The food and beverage industry contributes the highest in the manufacturing sector, with 33.5 per cent. Some years ago, the World Trade Organisation (WTO) ranked Nigeria as the highest food market in Africa, with significant investment in the local industry. Encouraging the manufacturing sector will go a long way in reducing imports. While the government can increase the taxes on luxury items, it should avoid raising the tax burden of businesses that are contributing to the growth of the economy. 

Let the government explore other areas that will generate revenue.
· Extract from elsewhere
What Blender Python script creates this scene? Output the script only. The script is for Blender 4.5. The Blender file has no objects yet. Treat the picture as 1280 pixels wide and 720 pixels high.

Harmonisation of taxes and levies payable by businesses in the formal and informal subsector of the economy will attract investors and increase productivity.  Government must prioritise allocation of Forex to the manufacturing sector by the Central Bank of Nigeria.

In addition, government can also consider the removal of 7.5 per cent Value Added Tax (VAT) on diesel until its supply is normalised. The government must ensure timely clearing of goods at the ports and the removal of demurrage for unduly delayed goods. An improved business climate will enable the manufacturing sector and others to thrive.